Zugzwang – surowo, bez lukru, dokładnie tak jak trzeba
Od pierwszego wejścia czuć, że Bardal nie zamierza z nikim się patyczkować. Każdy wers wbija się w bit jak cios – precyzyjny, pewny i pełen emocji. To numer, który nie potrzebuje autotune’u, żeby wybrzmieć – tu rządzi flow, przekaz i doświadczenie. Jeśli rap to dla ciebie więcej niż tylko vibe do jazdy autem – sprawdzaj ten track.
FANTØM i beat, który niesie
Za produkcję „Zugzwang” odpowiada FANTØM, który dał Bardalowi idealną scenę do tego, żeby wypluć z siebie wszystko, co siedzi mu na sercu. Beat jest gęsty, podniosły, a jednocześnie brutalnie prosty – idealny pod rap, który nie musi się tłumaczyć. W duecie z tekstem tworzy to coś, co trafia prosto w słuchacza.
Dlaczego Bardal to głos, na który warto zwrócić uwagę
Na scenie nie brakuje nowych twarzy, ale Bardal wyróżnia się tym, że zamiast trendów, wybiera treść. Nie próbuje się przypodobać – robi swoje. „Zugzwang” to esencja jego stylu: pewność siebie, warsztat, zero ściemy. W czasach, kiedy wszyscy chcą być „fresh”, on po prostu jest solidny jak beton.

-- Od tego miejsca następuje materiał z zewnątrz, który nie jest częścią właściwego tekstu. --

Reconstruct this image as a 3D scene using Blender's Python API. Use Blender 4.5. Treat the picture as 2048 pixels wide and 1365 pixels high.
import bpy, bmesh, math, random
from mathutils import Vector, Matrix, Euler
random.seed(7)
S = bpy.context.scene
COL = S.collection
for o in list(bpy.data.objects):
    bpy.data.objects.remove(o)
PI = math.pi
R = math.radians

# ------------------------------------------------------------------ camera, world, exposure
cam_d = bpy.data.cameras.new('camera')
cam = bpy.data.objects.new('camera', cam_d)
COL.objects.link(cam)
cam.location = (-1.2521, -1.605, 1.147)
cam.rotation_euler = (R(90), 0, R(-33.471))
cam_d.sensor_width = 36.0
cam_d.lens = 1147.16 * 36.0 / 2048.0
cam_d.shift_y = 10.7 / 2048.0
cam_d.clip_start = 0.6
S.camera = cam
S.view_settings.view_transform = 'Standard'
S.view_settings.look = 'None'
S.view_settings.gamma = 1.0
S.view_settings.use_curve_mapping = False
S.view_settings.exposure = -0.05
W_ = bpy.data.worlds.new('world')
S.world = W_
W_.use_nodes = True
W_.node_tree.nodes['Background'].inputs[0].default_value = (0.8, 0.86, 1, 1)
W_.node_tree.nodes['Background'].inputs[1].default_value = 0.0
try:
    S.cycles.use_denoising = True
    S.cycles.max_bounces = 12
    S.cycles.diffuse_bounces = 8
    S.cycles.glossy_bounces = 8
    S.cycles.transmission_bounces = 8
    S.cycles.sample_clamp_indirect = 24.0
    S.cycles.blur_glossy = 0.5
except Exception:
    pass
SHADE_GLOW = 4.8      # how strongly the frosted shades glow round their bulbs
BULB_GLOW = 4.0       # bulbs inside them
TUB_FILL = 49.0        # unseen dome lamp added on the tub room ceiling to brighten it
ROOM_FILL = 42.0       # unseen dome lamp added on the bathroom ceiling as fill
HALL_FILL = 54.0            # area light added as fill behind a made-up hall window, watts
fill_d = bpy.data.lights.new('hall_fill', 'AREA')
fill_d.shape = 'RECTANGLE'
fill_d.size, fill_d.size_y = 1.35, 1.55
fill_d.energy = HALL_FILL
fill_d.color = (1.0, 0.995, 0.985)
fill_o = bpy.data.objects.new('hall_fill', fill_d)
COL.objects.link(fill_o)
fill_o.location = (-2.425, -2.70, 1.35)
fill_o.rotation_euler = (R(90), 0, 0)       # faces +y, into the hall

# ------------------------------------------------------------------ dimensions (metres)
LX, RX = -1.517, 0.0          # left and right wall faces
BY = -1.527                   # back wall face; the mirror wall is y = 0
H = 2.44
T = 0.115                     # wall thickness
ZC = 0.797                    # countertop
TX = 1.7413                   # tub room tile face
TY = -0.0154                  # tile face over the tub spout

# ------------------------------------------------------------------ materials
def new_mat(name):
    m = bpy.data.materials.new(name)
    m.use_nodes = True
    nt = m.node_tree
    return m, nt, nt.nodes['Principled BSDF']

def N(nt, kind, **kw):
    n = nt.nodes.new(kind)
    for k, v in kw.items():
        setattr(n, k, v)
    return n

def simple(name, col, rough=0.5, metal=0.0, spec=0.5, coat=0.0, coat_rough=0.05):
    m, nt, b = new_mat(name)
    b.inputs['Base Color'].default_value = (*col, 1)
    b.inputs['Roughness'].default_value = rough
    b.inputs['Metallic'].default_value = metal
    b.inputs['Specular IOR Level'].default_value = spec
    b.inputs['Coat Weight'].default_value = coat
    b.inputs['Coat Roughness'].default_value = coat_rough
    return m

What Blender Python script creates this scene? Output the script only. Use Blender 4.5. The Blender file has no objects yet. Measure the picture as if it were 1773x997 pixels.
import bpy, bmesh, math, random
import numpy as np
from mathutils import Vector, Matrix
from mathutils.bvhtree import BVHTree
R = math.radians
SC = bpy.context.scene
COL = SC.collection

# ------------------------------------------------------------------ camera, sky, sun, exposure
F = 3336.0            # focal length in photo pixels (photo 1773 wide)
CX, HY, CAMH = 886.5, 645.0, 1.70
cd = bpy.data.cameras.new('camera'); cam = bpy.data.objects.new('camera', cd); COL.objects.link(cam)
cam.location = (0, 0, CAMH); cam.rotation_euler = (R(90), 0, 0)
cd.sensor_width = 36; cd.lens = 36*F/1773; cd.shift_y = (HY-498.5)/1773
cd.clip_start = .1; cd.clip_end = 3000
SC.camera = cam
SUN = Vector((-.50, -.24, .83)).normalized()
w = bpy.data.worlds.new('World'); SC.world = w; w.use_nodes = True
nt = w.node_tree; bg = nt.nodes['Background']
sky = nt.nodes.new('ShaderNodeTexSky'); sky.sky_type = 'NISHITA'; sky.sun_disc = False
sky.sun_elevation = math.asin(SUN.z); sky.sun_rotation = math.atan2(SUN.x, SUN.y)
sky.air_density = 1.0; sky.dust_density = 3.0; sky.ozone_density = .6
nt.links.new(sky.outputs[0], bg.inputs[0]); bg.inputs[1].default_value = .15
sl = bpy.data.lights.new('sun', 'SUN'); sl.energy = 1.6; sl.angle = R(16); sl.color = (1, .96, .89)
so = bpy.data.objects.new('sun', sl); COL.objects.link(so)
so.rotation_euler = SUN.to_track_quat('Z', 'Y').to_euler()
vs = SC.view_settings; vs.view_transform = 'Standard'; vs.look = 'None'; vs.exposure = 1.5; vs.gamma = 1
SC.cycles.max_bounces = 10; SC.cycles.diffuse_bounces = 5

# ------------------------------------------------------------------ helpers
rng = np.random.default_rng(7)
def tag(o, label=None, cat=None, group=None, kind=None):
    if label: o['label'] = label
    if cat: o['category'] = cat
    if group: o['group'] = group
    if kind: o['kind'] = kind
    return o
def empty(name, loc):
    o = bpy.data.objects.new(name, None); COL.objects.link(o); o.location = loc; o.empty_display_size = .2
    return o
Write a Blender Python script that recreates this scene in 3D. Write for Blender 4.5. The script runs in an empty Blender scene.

Album „HARDCOCK” nadchodzi – i zapowiada się naprawdę grubo
Jeśli „Zugzwang” to zapowiedź tego, co znajdzie się na krążku „HARDCOCK”, to możemy być pewni jednego – to nie będzie lekki album. Spodziewaj się ciężaru, konkretów i braku litości dla miałkiego rapu. Z takimi numerami Bardal ustawia się w pierwszym rzędzie tych, którzy chcą robić rap z jajami.